Speeding Down The Information Superhighway.
Buy your favorite piece of American steel, trick it out from the wheels up and challenge the unwary to an all-out asphalt-eating contest. The winner gets parts, pink slips or bragging rights at the local all-night diner. The loser…well, the loser gets to spend more time under the hood.
No, it isn’t a scene from American Graffiti. It’s the latest and most ambitious creation in the Need for Speed series and it’s definitely the prettiest pup in the litter.
By the time Need for Speed: Motor City rolls onto the shelves, it will be sporting a completely new game engine, incredible graphics, enhanced physics and will offer the widest selection of classic cars in any racing game to date. But it is the revolutionary multiplayer mode that is the real star here. Electronic Arts aspires to create an online world, a virtual racing community with as much depth as massively multiplayer fantasy games like Everquest or Ultima Online.
Online gamers will be able to meet, chat and race in twelve different districts of Motor City, a unique virtual city-world with distinct racing areas, an active economy, and a sanctioned racing circuit (complete with its own soon-to-be-coveted Motor City Cup).
The cars you’ll be racing will be yours, not a carbon copy of the next guy’s. Motor City will feature over 30 licensed cars from the 30’s to the early 70’s with more to be downloadable after ship date. All of these machines are fully upgradable and thousands of auto parts, both licensed and generic, will be available for sale or trade. From transmission to fuzzy dice, the cars will be what you make them. Even paintjobs are completely customizable, not just an Earl Schieb $99 special. Every car has the potential to be a true work of art.
Another unique feature will be the Motor City Gazette, a virtual town newspaper. Players will be able to buy, sell and trade cars and parts (even paintjobs), learn where the cops hang out and find out who got busted for speeding or reckless driving the night before.
Maybe you just want to race and don’t have time for multiplayer, or perhaps you want to hone your driving skills without humiliating yourself in public. Never fear, EA has thought of you, too. Need for Speed: Motor City also has a variety of different game modes allowing for offline jump-on play.

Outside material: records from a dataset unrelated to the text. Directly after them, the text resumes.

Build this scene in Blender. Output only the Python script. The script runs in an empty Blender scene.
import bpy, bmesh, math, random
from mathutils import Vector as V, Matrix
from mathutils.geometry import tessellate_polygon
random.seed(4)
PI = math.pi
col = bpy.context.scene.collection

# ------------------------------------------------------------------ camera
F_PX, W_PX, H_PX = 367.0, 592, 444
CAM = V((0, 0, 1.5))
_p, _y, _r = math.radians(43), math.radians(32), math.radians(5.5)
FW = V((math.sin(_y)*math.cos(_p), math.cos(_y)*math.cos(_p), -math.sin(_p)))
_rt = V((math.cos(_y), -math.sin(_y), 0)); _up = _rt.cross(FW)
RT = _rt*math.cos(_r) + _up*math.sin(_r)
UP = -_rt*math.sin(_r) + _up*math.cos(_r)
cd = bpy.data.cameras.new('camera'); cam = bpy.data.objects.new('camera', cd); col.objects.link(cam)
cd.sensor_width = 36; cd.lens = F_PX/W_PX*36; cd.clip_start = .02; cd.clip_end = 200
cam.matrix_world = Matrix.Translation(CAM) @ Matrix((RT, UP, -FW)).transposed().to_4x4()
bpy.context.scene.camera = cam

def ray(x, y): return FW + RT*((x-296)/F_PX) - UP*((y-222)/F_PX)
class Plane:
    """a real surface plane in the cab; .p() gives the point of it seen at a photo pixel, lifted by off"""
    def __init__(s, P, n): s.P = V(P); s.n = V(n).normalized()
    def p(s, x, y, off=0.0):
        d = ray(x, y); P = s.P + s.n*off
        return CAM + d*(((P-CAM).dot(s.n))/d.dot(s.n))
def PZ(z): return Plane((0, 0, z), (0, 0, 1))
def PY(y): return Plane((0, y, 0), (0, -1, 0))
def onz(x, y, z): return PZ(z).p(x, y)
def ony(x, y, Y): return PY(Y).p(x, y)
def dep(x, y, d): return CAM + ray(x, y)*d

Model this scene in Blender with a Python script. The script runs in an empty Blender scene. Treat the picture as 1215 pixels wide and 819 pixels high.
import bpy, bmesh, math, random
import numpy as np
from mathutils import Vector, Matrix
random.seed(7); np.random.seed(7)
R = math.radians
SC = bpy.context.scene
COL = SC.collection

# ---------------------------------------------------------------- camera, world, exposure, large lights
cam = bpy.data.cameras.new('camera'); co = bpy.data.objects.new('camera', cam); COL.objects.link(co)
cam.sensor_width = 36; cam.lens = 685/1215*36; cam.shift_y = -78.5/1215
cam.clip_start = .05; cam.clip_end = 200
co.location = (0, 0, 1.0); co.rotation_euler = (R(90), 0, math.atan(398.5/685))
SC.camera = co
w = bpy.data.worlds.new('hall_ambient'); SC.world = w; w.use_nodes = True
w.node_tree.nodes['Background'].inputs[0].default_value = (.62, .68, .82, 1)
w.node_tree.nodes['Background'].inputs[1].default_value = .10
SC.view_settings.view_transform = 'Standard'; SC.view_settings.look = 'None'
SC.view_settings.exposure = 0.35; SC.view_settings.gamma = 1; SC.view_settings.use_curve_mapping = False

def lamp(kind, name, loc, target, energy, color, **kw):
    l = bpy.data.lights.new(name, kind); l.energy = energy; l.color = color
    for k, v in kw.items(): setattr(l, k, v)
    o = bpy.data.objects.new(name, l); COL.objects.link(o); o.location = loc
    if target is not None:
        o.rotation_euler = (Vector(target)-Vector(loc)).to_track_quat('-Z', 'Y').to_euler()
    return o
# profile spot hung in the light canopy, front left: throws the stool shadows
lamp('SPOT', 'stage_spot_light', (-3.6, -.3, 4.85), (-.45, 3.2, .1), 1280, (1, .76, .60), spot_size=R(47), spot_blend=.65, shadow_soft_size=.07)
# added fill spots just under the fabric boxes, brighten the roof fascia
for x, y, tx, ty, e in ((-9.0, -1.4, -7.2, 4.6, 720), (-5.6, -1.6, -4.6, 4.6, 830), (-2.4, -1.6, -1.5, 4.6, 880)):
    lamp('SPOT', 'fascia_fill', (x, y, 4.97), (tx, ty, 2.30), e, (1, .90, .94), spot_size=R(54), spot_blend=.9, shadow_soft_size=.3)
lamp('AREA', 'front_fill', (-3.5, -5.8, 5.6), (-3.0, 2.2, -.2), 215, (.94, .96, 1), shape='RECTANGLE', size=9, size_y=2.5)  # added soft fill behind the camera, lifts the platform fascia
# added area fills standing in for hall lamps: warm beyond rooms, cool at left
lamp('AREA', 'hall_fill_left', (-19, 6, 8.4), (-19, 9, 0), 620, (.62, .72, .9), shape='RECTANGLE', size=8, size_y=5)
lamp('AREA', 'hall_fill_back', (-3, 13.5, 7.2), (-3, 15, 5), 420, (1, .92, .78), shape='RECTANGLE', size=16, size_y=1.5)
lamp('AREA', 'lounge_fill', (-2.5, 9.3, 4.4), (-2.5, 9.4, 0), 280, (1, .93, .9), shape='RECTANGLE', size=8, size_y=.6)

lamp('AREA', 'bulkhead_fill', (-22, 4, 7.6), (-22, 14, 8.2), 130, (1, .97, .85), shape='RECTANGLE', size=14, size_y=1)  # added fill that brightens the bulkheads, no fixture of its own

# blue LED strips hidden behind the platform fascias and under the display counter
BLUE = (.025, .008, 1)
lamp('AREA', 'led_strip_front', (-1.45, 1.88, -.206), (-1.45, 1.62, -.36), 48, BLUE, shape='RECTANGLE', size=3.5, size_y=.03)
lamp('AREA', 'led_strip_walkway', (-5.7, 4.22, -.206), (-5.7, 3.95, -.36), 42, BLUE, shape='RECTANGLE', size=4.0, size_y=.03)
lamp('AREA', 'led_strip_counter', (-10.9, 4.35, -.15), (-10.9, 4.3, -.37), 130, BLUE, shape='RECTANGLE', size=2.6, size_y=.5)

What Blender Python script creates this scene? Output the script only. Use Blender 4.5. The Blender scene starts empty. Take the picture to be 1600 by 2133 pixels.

The enterprising folks at EA seem to have thought of everything. If all that brainwork pays off, Motor Cityshould prove to be the best in the Need for Speed series and will be vying for best racing sim of the year. Of course, we’ll have to wait until Fall for a test drive, but that will give racing sim fanatics a chance to say good-bye to their loved ones.
Greasers rejoice! Motor City is due out in Fall 2000 for the PC.